Keothavong slumps to early exit
| By Chris Bevan |
| Keothavong paid the price for losing seven games in a row |
British number one Anne Keothavong saw her poor record at Wimbledon continue as she lost 7-5 6-2 to Patricia Mayr.
The world number 51, ranked 29 places above her Austrian opponent, had a set-point at 5-3 in the first set but collapsed and won only two more games.
Keothavong, 25, has now won only two matches in nine visits to SW19.
Elsewhere, fellow Briton Joshua Goodall lost 4-6 7-6 (7-5) 6-4 3-6 6-4 to Michael Llodra and debutant Dan Evans lost 6-2 6-3 6-4 to Nikolay Davydenko.
Goodall came closest to making progress, pushing Llodra all the way in a match that had begun on Monday evening.

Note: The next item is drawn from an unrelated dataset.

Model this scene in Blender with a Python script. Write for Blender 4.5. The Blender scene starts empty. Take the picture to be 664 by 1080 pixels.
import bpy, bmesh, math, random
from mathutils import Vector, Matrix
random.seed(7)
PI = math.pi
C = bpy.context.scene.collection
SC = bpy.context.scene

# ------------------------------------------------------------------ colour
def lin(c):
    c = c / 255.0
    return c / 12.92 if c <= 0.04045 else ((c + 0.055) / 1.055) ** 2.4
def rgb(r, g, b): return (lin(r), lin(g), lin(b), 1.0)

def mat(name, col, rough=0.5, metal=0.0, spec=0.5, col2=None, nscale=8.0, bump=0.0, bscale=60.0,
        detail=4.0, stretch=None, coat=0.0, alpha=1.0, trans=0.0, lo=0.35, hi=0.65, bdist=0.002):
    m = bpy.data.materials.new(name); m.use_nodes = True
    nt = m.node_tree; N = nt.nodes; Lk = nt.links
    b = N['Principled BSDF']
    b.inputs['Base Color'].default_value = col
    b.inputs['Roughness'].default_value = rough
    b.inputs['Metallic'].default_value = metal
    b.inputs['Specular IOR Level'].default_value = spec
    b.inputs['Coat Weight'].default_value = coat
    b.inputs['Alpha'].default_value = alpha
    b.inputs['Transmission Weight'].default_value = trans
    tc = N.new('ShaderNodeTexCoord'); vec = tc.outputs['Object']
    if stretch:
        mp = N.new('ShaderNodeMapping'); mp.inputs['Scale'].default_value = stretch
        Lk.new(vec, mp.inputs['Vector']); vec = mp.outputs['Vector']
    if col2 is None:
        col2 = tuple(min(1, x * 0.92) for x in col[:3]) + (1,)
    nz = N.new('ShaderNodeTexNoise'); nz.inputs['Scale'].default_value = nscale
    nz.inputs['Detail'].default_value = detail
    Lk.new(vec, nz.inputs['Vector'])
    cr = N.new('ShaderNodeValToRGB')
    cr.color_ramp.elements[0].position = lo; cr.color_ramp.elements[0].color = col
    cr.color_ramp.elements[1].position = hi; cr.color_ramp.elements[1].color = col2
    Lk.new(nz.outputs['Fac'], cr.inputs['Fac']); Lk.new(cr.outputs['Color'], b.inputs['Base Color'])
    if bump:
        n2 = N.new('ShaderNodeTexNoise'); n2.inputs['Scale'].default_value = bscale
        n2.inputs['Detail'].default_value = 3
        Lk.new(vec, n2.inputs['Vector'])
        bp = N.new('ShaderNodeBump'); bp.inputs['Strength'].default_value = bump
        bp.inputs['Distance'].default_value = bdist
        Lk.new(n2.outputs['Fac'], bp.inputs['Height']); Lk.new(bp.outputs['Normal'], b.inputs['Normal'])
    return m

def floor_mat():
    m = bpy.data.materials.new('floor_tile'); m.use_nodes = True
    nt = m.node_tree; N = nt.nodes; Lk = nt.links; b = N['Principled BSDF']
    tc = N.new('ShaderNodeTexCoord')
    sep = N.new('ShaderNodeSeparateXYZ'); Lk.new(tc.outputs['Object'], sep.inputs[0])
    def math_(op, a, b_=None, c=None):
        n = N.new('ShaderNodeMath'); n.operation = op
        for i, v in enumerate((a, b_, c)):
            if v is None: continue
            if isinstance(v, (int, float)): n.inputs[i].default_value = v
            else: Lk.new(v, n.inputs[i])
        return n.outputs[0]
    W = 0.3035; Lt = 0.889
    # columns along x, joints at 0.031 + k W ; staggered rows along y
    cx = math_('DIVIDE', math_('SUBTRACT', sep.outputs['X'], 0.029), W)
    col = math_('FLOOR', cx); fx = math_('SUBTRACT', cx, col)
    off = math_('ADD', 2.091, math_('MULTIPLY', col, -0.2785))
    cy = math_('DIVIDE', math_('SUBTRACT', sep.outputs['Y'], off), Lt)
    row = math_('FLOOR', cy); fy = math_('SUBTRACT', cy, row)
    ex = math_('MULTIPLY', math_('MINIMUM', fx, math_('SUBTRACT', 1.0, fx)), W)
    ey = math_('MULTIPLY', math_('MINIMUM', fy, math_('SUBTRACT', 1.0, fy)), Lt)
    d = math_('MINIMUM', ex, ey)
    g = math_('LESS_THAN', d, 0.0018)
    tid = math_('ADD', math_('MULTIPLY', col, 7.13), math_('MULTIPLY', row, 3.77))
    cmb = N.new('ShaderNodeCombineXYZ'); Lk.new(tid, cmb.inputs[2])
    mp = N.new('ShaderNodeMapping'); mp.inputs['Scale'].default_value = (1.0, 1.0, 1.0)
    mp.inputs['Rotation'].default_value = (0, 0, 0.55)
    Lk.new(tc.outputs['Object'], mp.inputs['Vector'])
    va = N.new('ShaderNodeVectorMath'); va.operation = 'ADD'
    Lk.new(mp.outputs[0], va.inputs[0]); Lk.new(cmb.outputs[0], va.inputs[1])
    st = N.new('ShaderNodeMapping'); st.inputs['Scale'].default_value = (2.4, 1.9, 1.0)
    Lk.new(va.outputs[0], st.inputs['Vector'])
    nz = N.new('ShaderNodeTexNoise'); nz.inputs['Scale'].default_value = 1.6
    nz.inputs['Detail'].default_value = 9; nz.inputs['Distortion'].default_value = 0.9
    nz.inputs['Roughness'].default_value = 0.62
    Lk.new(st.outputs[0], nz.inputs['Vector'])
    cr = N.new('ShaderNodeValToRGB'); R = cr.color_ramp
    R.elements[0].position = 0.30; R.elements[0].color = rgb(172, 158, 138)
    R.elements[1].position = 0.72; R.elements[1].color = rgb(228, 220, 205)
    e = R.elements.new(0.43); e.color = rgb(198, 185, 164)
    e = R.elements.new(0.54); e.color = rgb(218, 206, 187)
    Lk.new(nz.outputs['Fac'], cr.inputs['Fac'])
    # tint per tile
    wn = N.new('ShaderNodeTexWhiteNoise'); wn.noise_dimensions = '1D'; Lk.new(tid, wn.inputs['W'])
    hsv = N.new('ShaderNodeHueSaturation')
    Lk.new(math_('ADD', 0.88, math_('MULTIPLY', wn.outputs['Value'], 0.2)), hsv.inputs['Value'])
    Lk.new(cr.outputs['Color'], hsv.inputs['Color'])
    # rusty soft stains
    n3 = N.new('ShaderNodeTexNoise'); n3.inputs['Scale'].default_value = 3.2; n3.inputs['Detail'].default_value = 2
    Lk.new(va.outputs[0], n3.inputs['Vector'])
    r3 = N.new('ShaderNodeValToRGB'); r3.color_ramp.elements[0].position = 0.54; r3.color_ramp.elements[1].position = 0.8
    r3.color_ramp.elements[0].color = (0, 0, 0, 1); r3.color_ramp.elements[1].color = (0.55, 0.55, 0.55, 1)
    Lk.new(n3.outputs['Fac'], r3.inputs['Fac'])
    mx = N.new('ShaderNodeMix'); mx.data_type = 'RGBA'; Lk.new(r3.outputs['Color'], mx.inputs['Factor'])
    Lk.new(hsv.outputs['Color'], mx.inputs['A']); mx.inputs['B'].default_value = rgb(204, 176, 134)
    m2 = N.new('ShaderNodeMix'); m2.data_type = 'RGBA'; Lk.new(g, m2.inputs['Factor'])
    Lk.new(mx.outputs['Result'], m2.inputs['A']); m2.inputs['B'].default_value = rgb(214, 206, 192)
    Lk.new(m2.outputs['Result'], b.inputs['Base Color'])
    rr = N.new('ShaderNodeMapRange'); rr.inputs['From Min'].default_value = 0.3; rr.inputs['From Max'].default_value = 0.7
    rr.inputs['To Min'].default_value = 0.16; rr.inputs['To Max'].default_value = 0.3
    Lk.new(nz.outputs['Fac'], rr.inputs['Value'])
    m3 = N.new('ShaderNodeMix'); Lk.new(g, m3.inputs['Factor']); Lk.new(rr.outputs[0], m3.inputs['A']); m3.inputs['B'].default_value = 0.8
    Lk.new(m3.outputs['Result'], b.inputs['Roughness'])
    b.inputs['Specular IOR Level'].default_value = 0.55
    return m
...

The 23-year-old from Basingstoke, ranked 188th in the world, used his big serve to full advantage in the first set and was unlucky to lose the second in a tie-break before darkness fell.
When play resumed on Tuesday, Goodall went a break up before Llodra fought back to take the third set but he rallied to force his first five-set match.
The decider went with serve until Llodra led 5-4 and Goodall chose the worst possible time to falter, putting a backhand into the net to send the Frenchman through.
Evans never looked like causing an upset on Court Four against Davydenko, the 12th seed.
The Russian was too clever for the 19-year-old, who caused problems with his big serve but made far too many mistakes to threaten an upset.
Birmingham wildcard Evans was always playing catch-up in set one, despite clawing back from 3-0 to 3-2 down.
He led 2-0 in the second but could not hold on and was edged out in the third.
The first set lasted just 32 minutes but Evans then made a bright start to the second set, breaking after a brilliant retrieval forced an error from Davydenko.
However he was quickly broken back and the Russian wore him down to extend his lead.
A double fault and then a poor drop shot in the third set gave Davydenko a sniff of a chance at 3-3, 0-30 and he hit a superb backhand winner to break.
| Davydenko has never passed the fourth round at Wimbledon |
At 3-5 Evans hit another double fault at 30-30 and then put a backhand wide on match point to finish off a patchy display that saw him rarely put Davydenko under any real pressure and lose in an hour and 49 minutes.
Evans insisted the scoreline flattered his highly-ranked opponent and vowed to take heart from his defeat.
"If you look at it on paper, it's horrible for me but I think I did well out there," he said.
"Obviously I lost, which is not good, but it's good to find out what the level is."